• The request: The listing below should be written out exactly; please include all of it.

• Dataset section:
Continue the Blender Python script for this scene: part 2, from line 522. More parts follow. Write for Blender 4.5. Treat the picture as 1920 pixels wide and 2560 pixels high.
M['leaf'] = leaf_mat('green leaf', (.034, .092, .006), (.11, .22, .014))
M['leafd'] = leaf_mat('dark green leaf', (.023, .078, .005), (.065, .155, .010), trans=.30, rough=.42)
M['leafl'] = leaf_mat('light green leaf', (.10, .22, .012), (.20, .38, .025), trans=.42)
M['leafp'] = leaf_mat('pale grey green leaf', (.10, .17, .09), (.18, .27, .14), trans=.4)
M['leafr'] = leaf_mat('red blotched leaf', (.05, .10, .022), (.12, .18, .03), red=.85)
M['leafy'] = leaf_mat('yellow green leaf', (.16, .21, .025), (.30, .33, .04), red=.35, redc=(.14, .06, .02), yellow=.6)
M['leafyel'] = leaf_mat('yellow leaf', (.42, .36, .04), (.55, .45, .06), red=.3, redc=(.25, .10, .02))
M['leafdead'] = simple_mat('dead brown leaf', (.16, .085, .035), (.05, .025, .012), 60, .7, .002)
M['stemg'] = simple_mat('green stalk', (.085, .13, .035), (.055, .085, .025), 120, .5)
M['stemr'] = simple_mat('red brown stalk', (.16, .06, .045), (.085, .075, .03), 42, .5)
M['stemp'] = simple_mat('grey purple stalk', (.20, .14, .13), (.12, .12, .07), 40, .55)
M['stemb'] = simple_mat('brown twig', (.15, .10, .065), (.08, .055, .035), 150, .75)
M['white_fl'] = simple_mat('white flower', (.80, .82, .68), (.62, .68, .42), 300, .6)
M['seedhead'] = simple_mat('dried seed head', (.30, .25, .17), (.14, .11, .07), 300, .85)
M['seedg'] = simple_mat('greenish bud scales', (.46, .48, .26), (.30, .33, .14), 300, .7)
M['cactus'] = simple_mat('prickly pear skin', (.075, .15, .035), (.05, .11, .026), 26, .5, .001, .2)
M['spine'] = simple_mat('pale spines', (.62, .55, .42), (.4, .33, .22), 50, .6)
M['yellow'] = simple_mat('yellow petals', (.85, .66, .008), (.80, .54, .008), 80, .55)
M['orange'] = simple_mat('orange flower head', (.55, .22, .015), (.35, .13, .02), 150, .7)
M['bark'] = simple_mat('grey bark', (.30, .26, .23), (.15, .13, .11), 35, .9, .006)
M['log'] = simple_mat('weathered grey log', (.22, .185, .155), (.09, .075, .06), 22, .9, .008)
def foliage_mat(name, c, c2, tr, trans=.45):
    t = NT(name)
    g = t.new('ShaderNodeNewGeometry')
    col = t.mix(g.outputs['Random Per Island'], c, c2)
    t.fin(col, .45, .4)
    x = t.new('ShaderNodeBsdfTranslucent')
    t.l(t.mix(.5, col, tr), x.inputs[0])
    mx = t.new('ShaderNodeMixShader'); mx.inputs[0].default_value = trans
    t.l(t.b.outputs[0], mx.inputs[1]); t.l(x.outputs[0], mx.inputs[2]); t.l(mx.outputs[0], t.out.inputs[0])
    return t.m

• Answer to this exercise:
Continue the Blender Python script for this scene: part 2, from line 522. More parts follow. Write for Blender 4.5. Treat the picture as 1920 pixels wide and 2560 pixels high.
M['leaf'] = leaf_mat('green leaf', (.034, .092, .006), (.11, .22, .014))
M['leafd'] = leaf_mat('dark green leaf', (.023, .078, .005), (.065, .155, .010), trans=.30, rough=.42)
M['leafl'] = leaf_mat('light green leaf', (.10, .22, .012), (.20, .38, .025), trans=.42)
M['leafp'] = leaf_mat('pale grey green leaf', (.10, .17, .09), (.18, .27, .14), trans=.4)
M['leafr'] = leaf_mat('red blotched leaf', (.05, .10, .022), (.12, .18, .03), red=.85)
M['leafy'] = leaf_mat('yellow green leaf', (.16, .21, .025), (.30, .33, .04), red=.35, redc=(.14, .06, .02), yellow=.6)
M['leafyel'] = leaf_mat('yellow leaf', (.42, .36, .04), (.55, .45, .06), red=.3, redc=(.25, .10, .02))
M['leafdead'] = simple_mat('dead brown leaf', (.16, .085, .035), (.05, .025, .012), 60, .7, .002)
M['stemg'] = simple_mat('green stalk', (.085, .13, .035), (.055, .085, .025), 120, .5)
M['stemr'] = simple_mat('red brown stalk', (.16, .06, .045), (.085, .075, .03), 42, .5)
M['stemp'] = simple_mat('grey purple stalk', (.20, .14, .13), (.12, .12, .07), 40, .55)
M['stemb'] = simple_mat('brown twig', (.15, .10, .065), (.08, .055, .035), 150, .75)
M['white_fl'] = simple_mat('white flower', (.80, .82, .68), (.62, .68, .42), 300, .6)
M['seedhead'] = simple_mat('dried seed head', (.30, .25, .17), (.14, .11, .07), 300, .85)
M['seedg'] = simple_mat('greenish bud scales', (.46, .48, .26), (.30, .33, .14), 300, .7)
M['cactus'] = simple_mat('prickly pear skin', (.075, .15, .035), (.05, .11, .026), 26, .5, .001, .2)
M['spine'] = simple_mat('pale spines', (.62, .55, .42), (.4, .33, .22), 50, .6)
M['yellow'] = simple_mat('yellow petals', (.85, .66, .008), (.80, .54, .008), 80, .55)
M['orange'] = simple_mat('orange flower head', (.55, .22, .015), (.35, .13, .02), 150, .7)
M['bark'] = simple_mat('grey bark', (.30, .26, .23), (.15, .13, .11), 35, .9, .006)
M['log'] = simple_mat('weathered grey log', (.22, .185, .155), (.09, .075, .06), 22, .9, .008)
def foliage_mat(name, c, c2, tr, trans=.45):
    t = NT(name)
    g = t.new('ShaderNodeNewGeometry')
    col = t.mix(g.outputs['Random Per Island'], c, c2)
    t.fin(col, .45, .4)
    x = t.new('ShaderNodeBsdfTranslucent')
    t.l(t.mix(.5, col, tr), x.inputs[0])
    mx = t.new('ShaderNodeMixShader'); mx.inputs[0].default_value = trans
    t.l(t.b.outputs[0], mx.inputs[1]); t.l(x.outputs[0], mx.inputs[2]); t.l(mx.outputs[0], t.out.inputs[0])
    return t.m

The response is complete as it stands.